Friday, July 4, 2014

Liberty, and other pursuits

As I do every year, I kicked off the July 4th holiday today by reading the full text of the Declaration of Independence over my morning coffee. Like most of us, I probably don't think often enough about my good luck at having been born in a free country, never having had to fight for the personal liberties I enjoy. So spending these few minutes every Independence Day pondering the remarkable feat of building a democracy from the ground up is my small way of keeping myself in check. Our way of governing ourselves is imperfect and fraught with problems, as most things made by humans are, but I think most of us would agree that it's a pretty great way to live, and that we ought to keep tinkering at it.

This time last year, I had just run Grandma's Marathon a few weeks prior, and was reveling in the freedom I was feeling at the time - no training schedule to follow, no need to worry about pace or distance, no need to even wear a watch. A runner unchained. This July 4th, however, I find myself smack in the middle of training for an end-of-summer marathon.

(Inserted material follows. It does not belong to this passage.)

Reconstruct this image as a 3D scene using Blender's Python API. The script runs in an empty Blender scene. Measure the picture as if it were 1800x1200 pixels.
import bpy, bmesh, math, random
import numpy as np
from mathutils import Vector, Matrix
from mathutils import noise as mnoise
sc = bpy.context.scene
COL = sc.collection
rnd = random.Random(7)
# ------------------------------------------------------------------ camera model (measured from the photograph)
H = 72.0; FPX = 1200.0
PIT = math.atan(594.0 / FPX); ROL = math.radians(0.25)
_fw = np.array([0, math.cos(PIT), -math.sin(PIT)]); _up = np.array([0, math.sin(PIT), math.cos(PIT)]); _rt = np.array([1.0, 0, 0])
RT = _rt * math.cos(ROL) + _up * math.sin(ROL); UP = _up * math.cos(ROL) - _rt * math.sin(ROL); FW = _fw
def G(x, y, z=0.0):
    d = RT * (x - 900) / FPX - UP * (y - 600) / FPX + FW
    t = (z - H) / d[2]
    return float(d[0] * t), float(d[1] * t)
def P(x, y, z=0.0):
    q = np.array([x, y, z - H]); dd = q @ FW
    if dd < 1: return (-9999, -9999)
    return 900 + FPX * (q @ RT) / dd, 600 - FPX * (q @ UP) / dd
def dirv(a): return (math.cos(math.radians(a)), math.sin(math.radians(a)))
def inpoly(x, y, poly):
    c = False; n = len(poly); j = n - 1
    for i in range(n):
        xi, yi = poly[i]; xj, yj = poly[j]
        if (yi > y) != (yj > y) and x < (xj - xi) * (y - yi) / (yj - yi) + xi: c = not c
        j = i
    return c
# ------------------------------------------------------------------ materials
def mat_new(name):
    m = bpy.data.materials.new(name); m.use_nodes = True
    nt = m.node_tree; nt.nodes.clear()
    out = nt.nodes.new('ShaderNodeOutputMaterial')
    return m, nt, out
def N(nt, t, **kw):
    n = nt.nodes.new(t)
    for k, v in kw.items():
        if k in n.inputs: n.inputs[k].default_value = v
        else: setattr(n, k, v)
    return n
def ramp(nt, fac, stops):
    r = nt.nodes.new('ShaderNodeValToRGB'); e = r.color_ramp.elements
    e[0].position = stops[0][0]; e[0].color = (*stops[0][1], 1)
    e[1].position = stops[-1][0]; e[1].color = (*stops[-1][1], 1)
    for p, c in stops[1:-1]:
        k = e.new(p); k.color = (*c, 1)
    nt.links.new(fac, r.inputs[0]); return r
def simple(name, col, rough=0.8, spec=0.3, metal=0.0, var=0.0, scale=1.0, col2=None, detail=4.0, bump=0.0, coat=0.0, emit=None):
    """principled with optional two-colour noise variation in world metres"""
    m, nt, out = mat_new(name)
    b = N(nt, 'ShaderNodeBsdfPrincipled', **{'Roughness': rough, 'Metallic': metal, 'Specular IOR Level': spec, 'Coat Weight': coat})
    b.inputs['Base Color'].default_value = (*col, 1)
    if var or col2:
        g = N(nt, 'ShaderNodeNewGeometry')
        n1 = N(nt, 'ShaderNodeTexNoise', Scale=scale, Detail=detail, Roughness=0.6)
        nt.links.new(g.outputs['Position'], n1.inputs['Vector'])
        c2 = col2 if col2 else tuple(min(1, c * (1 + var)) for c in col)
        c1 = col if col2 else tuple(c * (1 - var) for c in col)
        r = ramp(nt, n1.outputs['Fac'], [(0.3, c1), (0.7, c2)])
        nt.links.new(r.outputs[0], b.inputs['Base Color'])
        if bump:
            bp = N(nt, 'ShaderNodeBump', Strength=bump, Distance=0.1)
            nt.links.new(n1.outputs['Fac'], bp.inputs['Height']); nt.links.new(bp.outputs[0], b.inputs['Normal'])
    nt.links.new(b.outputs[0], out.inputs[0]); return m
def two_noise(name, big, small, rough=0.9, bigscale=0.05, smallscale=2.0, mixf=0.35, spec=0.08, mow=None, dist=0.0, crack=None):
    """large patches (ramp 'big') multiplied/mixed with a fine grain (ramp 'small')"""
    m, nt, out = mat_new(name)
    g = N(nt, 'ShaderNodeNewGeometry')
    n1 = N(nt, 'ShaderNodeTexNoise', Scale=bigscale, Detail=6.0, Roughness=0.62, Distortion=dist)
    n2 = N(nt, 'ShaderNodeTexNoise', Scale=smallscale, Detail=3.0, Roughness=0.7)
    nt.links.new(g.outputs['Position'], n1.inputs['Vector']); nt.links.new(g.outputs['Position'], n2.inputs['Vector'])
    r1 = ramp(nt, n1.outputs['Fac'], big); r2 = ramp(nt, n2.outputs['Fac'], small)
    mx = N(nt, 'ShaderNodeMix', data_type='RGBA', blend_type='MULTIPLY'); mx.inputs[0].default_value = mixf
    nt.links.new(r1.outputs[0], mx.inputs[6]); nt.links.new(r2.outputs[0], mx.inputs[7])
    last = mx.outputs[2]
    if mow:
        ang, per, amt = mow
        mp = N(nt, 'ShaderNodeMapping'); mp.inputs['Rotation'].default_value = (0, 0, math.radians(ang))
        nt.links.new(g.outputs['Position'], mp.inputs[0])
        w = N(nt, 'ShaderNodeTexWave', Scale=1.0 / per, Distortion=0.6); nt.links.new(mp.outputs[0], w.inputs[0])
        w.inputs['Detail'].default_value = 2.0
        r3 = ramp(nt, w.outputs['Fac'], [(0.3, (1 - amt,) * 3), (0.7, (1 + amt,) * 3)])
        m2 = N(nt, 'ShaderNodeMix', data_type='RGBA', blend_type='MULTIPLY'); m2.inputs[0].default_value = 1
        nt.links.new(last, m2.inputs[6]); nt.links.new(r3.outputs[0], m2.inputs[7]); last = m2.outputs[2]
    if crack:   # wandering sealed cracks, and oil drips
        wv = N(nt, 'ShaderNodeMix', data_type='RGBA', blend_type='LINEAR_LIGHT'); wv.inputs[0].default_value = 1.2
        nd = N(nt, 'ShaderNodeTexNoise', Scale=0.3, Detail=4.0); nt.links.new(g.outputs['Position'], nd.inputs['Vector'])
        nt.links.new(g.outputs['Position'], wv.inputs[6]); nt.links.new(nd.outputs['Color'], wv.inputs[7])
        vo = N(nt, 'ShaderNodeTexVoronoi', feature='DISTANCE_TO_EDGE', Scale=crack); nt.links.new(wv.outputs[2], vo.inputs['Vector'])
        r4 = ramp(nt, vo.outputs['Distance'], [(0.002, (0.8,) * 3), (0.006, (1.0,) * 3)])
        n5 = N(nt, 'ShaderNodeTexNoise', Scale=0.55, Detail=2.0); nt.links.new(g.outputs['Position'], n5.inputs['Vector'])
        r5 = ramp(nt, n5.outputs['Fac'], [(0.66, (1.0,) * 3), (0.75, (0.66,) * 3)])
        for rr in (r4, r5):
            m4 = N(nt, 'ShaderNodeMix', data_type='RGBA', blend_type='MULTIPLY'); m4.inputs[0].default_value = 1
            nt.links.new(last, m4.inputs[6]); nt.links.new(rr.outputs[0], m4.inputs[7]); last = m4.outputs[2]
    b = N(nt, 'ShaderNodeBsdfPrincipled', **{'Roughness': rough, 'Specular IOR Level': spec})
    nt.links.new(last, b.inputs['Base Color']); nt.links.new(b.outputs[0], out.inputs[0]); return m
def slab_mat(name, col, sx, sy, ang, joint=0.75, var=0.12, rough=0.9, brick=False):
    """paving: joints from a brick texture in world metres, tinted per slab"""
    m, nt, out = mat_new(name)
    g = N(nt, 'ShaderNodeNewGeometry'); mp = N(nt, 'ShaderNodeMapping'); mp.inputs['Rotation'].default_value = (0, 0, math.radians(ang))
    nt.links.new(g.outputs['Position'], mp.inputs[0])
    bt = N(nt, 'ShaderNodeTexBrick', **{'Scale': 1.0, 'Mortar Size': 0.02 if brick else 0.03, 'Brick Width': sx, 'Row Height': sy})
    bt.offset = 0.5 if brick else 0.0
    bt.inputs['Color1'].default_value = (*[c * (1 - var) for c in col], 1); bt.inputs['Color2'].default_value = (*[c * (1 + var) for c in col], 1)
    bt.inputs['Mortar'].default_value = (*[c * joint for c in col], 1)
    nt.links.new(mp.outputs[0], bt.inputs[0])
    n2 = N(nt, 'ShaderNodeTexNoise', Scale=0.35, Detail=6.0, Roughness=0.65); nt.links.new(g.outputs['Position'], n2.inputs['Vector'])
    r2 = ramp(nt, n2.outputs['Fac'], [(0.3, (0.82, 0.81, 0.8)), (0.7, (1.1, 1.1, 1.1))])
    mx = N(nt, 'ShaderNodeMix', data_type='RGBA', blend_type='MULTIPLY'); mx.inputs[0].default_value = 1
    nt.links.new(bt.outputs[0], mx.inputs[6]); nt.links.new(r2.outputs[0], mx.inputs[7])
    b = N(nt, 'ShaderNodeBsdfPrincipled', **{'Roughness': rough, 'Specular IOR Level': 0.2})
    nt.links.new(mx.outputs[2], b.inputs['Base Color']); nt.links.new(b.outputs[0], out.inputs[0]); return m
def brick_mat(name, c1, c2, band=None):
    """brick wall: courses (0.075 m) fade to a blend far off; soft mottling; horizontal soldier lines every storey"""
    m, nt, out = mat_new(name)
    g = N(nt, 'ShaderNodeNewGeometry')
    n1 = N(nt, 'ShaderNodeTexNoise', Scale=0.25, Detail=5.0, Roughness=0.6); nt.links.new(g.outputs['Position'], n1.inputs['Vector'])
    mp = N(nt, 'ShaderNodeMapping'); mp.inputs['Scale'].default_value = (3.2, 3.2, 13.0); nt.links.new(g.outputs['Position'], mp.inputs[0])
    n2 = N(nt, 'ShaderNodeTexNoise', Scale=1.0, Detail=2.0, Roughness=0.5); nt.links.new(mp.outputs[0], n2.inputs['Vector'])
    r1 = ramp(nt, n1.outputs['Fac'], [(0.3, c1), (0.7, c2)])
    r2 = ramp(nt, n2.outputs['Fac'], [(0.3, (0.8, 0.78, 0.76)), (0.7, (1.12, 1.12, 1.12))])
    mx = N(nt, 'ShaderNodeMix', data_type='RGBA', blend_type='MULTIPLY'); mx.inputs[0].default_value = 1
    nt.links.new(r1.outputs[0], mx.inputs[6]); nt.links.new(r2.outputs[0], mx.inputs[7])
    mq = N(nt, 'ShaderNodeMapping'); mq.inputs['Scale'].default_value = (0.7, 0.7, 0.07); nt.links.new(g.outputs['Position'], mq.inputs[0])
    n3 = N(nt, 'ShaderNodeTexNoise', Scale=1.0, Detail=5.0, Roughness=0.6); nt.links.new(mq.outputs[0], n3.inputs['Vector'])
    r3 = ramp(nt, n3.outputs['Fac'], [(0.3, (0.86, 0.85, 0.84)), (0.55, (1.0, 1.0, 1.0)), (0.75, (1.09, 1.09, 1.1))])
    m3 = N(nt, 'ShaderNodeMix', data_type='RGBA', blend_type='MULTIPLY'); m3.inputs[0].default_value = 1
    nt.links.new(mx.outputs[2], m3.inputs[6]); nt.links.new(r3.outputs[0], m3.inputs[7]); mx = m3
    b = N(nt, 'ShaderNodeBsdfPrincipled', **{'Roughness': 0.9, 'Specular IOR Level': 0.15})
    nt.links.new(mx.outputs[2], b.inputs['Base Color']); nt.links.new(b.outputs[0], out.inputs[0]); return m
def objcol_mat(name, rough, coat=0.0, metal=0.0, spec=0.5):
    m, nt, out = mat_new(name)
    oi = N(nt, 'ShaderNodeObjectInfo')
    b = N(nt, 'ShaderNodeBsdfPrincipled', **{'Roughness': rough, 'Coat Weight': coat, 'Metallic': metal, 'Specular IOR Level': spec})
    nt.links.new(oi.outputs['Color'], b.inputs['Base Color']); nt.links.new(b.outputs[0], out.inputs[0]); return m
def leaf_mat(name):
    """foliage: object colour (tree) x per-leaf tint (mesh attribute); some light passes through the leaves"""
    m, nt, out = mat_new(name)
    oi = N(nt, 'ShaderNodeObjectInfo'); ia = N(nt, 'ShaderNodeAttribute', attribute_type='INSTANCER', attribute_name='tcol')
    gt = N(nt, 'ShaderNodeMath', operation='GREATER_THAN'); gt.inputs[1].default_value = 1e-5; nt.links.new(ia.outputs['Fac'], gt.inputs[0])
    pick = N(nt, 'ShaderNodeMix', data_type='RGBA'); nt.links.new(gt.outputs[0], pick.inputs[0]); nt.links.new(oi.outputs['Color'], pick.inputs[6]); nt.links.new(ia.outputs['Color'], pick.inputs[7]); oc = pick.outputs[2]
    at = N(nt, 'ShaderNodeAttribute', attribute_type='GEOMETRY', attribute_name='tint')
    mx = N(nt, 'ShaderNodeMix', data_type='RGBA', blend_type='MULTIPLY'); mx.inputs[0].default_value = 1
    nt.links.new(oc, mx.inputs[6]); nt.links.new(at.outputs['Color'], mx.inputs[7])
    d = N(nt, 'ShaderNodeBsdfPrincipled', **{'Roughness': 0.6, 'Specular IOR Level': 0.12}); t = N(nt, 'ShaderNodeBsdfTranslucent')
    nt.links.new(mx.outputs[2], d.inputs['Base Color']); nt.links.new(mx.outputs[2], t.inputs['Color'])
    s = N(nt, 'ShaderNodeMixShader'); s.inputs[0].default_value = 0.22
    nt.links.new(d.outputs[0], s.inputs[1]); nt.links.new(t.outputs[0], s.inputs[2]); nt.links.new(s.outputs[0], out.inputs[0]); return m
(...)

I'm nearing the end of week 7 (of a 16-week schedule), and these days every run is prescribed according to my training schedule. I know how far and how fast I need to do every workout, and am never without my trusty Garmin GPS to make sure I'm on track - or to make me feel bad when I'm not.

But I'm pursuing my happiness, and there's plenty of life and liberty to be found even amidst the rigors of marathon training. Because as any fan of Game of Thrones will tell you: people learn to love their chains. I've created this set of structures around myself, and have consented to be governed by the tyranny of the Garmin, at least for a few months. Our founding fathers wrote of a "long train of abuses" committed by their king. Last weekend, to ensure proper motivation for my first 20-mile training run of this marathon season, I bought a one-way Amtrak ticket to the next station north, and ran my way back. Talk about your long train of abuses.

Training provides me with a much-needed bit of structure and routine. I now have to think about how much I'm sleeping, what I'm eating and drinking, and how much I'm working. It forces me to look realistically at my usually over-scheduled life and make a conscious decision about which activities can stay, and which need to go. When I'm training I can't make every meeting, and have to turn down some opportunities to spend time with friends that I'd like to see. But I'm in charge of those choices, in the name of chasing down my own favorite kind of glory. I still get to revel in the freedom of my rest days, and I can decide on any given cross-training day whether that means a Pilates class or a swim in the ocean. I've learned to appreciate my freedoms where I find them, and I've also learned to love the chains.